EXERCISE: Write out the whole listing again, exactly as given.

SUPPLIED MATERIAL:

★ ★ ★ ★ ★ ★ ★

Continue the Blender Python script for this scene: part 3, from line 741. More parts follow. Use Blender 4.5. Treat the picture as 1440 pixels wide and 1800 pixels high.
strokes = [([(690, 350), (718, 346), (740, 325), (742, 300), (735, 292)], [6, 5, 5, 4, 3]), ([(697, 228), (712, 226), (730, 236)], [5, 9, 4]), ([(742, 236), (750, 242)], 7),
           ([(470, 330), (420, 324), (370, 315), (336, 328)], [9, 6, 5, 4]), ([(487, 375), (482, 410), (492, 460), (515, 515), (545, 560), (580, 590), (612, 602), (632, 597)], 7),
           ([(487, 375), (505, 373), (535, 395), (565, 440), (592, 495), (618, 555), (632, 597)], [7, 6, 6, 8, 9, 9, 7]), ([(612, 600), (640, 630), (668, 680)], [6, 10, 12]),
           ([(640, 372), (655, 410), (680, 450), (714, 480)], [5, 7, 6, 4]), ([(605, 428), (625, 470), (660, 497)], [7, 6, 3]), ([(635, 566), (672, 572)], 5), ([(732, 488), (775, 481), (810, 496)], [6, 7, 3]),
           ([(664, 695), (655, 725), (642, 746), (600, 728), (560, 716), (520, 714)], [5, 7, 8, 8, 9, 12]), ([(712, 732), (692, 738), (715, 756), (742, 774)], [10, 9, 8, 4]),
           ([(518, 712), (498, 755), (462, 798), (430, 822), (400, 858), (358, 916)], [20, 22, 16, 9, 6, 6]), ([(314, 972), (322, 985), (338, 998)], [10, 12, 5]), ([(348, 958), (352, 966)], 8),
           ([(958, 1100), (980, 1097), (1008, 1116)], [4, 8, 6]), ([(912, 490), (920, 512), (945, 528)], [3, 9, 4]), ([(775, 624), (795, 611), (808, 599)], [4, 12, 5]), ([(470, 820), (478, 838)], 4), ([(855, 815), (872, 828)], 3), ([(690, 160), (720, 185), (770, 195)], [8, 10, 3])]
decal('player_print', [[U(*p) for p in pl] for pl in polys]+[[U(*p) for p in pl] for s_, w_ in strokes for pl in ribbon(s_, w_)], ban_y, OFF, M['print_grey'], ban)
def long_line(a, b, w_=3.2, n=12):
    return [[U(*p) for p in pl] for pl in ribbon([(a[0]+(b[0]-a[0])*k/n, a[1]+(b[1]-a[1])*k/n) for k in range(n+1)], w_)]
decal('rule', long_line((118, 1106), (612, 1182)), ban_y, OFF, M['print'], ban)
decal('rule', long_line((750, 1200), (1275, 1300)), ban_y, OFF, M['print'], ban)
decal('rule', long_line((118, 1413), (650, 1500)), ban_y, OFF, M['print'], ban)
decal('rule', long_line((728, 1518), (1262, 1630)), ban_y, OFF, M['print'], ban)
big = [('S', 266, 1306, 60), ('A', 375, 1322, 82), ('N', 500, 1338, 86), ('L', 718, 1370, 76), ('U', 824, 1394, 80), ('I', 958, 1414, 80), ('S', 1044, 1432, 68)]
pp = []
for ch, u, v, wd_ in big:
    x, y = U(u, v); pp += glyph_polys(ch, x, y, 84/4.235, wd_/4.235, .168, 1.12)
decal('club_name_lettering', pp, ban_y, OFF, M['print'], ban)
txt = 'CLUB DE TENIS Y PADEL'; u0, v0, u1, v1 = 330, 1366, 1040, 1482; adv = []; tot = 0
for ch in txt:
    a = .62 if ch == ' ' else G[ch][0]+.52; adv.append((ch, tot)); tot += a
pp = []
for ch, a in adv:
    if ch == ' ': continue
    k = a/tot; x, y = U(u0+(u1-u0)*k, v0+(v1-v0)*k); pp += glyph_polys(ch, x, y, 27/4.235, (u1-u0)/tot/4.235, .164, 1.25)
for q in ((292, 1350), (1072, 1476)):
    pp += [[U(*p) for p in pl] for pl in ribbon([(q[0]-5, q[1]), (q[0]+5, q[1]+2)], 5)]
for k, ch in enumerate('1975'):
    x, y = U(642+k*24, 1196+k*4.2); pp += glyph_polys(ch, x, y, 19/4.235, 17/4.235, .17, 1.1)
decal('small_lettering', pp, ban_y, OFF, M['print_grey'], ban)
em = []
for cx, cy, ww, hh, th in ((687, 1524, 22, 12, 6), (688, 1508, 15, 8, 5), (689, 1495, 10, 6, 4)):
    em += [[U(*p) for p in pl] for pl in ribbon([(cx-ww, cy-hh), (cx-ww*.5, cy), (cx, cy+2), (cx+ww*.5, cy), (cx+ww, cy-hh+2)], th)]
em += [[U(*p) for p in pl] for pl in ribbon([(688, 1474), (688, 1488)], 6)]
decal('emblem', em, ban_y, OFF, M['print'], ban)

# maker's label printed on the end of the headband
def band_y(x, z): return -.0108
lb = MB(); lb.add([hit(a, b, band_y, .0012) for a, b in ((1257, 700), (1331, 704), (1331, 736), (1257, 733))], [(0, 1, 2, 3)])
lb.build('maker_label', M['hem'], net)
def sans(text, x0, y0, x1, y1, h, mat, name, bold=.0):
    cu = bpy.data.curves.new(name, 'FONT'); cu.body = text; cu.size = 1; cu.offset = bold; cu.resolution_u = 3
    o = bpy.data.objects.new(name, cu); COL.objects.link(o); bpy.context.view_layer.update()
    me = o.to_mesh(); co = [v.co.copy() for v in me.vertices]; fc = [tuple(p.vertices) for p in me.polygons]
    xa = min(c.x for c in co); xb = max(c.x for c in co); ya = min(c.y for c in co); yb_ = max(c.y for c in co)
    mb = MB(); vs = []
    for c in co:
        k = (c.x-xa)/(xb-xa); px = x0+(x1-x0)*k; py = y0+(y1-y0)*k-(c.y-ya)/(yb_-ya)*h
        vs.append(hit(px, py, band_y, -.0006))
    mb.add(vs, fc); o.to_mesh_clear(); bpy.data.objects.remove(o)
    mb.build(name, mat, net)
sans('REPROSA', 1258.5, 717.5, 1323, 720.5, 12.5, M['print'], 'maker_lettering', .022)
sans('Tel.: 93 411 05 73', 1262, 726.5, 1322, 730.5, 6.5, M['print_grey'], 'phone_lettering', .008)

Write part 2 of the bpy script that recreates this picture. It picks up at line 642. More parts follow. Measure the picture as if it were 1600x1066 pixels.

★ ★ ★ ★ ★ ★ ★

THE RESULT:
Continue the Blender Python script for this scene: part 3, from line 741. More parts follow. Use Blender 4.5. Treat the picture as 1440 pixels wide and 1800 pixels high.
strokes = [([(690, 350), (718, 346), (740, 325), (742, 300), (735, 292)], [6, 5, 5, 4, 3]), ([(697, 228), (712, 226), (730, 236)], [5, 9, 4]), ([(742, 236), (750, 242)], 7),
           ([(470, 330), (420, 324), (370, 315), (336, 328)], [9, 6, 5, 4]), ([(487, 375), (482, 410), (492, 460), (515, 515), (545, 560), (580, 590), (612, 602), (632, 597)], 7),
           ([(487, 375), (505, 373), (535, 395), (565, 440), (592, 495), (618, 555), (632, 597)], [7, 6, 6, 8, 9, 9, 7]), ([(612, 600), (640, 630), (668, 680)], [6, 10, 12]),
           ([(640, 372), (655, 410), (680, 450), (714, 480)], [5, 7, 6, 4]), ([(605, 428), (625, 470), (660, 497)], [7, 6, 3]), ([(635, 566), (672, 572)], 5), ([(732, 488), (775, 481), (810, 496)], [6, 7, 3]),
           ([(664, 695), (655, 725), (642, 746), (600, 728), (560, 716), (520, 714)], [5, 7, 8, 8, 9, 12]), ([(712, 732), (692, 738), (715, 756), (742, 774)], [10, 9, 8, 4]),
           ([(518, 712), (498, 755), (462, 798), (430, 822), (400, 858), (358, 916)], [20, 22, 16, 9, 6, 6]), ([(314, 972), (322, 985), (338, 998)], [10, 12, 5]), ([(348, 958), (352, 966)], 8),
           ([(958, 1100), (980, 1097), (1008, 1116)], [4, 8, 6]), ([(912, 490), (920, 512), (945, 528)], [3, 9, 4]), ([(775, 624), (795, 611), (808, 599)], [4, 12, 5]), ([(470, 820), (478, 838)], 4), ([(855, 815), (872, 828)], 3), ([(690, 160), (720, 185), (770, 195)], [8, 10, 3])]
decal('player_print', [[U(*p) for p in pl] for pl in polys]+[[U(*p) for p in pl] for s_, w_ in strokes for pl in ribbon(s_, w_)], ban_y, OFF, M['print_grey'], ban)
def long_line(a, b, w_=3.2, n=12):
    return [[U(*p) for p in pl] for pl in ribbon([(a[0]+(b[0]-a[0])*k/n, a[1]+(b[1]-a[1])*k/n) for k in range(n+1)], w_)]
decal('rule', long_line((118, 1106), (612, 1182)), ban_y, OFF, M['print'], ban)
decal('rule', long_line((750, 1200), (1275, 1300)), ban_y, OFF, M['print'], ban)
decal('rule', long_line((118, 1413), (650, 1500)), ban_y, OFF, M['print'], ban)
decal('rule', long_line((728, 1518), (1262, 1630)), ban_y, OFF, M['print'], ban)
big = [('S', 266, 1306, 60), ('A', 375, 1322, 82), ('N', 500, 1338, 86), ('L', 718, 1370, 76), ('U', 824, 1394, 80), ('I', 958, 1414, 80), ('S', 1044, 1432, 68)]
pp = []
for ch, u, v, wd_ in big:
    x, y = U(u, v); pp += glyph_polys(ch, x, y, 84/4.235, wd_/4.235, .168, 1.12)
decal('club_name_lettering', pp, ban_y, OFF, M['print'], ban)
txt = 'CLUB DE TENIS Y PADEL'; u0, v0, u1, v1 = 330, 1366, 1040, 1482; adv = []; tot = 0
for ch in txt:
    a = .62 if ch == ' ' else G[ch][0]+.52; adv.append((ch, tot)); tot += a
pp = []
for ch, a in adv:
    if ch == ' ': continue
    k = a/tot; x, y = U(u0+(u1-u0)*k, v0+(v1-v0)*k); pp += glyph_polys(ch, x, y, 27/4.235, (u1-u0)/tot/4.235, .164, 1.25)
for q in ((292, 1350), (1072, 1476)):
    pp += [[U(*p) for p in pl] for pl in ribbon([(q[0]-5, q[1]), (q[0]+5, q[1]+2)], 5)]
for k, ch in enumerate('1975'):
    x, y = U(642+k*24, 1196+k*4.2); pp += glyph_polys(ch, x, y, 19/4.235, 17/4.235, .17, 1.1)
decal('small_lettering', pp, ban_y, OFF, M['print_grey'], ban)
em = []
for cx, cy, ww, hh, th in ((687, 1524, 22, 12, 6), (688, 1508, 15, 8, 5), (689, 1495, 10, 6, 4)):
    em += [[U(*p) for p in pl] for pl in ribbon([(cx-ww, cy-hh), (cx-ww*.5, cy), (cx, cy+2), (cx+ww*.5, cy), (cx+ww, cy-hh+2)], th)]
em += [[U(*p) for p in pl] for pl in ribbon([(688, 1474), (688, 1488)], 6)]
decal('emblem', em, ban_y, OFF, M['print'], ban)

# maker's label printed on the end of the headband
def band_y(x, z): return -.0108
lb = MB(); lb.add([hit(a, b, band_y, .0012) for a, b in ((1257, 700), (1331, 704), (1331, 736), (1257, 733))], [(0, 1, 2, 3)])
lb.build('maker_label', M['hem'], net)
def sans(text, x0, y0, x1, y1, h, mat, name, bold=.0):
    cu = bpy.data.curves.new(name, 'FONT'); cu.body = text; cu.size = 1; cu.offset = bold; cu.resolution_u = 3
    o = bpy.data.objects.new(name, cu); COL.objects.link(o); bpy.context.view_layer.update()
    me = o.to_mesh(); co = [v.co.copy() for v in me.vertices]; fc = [tuple(p.vertices) for p in me.polygons]
    xa = min(c.x for c in co); xb = max(c.x for c in co); ya = min(c.y for c in co); yb_ = max(c.y for c in co)
    mb = MB(); vs = []
    for c in co:
        k = (c.x-xa)/(xb-xa); px = x0+(x1-x0)*k; py = y0+(y1-y0)*k-(c.y-ya)/(yb_-ya)*h
        vs.append(hit(px, py, band_y, -.0006))
    mb.add(vs, fc); o.to_mesh_clear(); bpy.data.objects.remove(o)
    mb.build(name, mat, net)
sans('REPROSA', 1258.5, 717.5, 1323, 720.5, 12.5, M['print'], 'maker_lettering', .022)
sans('Tel.: 93 411 05 73', 1262, 726.5, 1322, 730.5, 6.5, M['print_grey'], 'phone_lettering', .008)

Write part 2 of the bpy script that recreates this picture. It picks up at line 642. More parts follow. Measure the picture as if it were 1600x1066 pixels.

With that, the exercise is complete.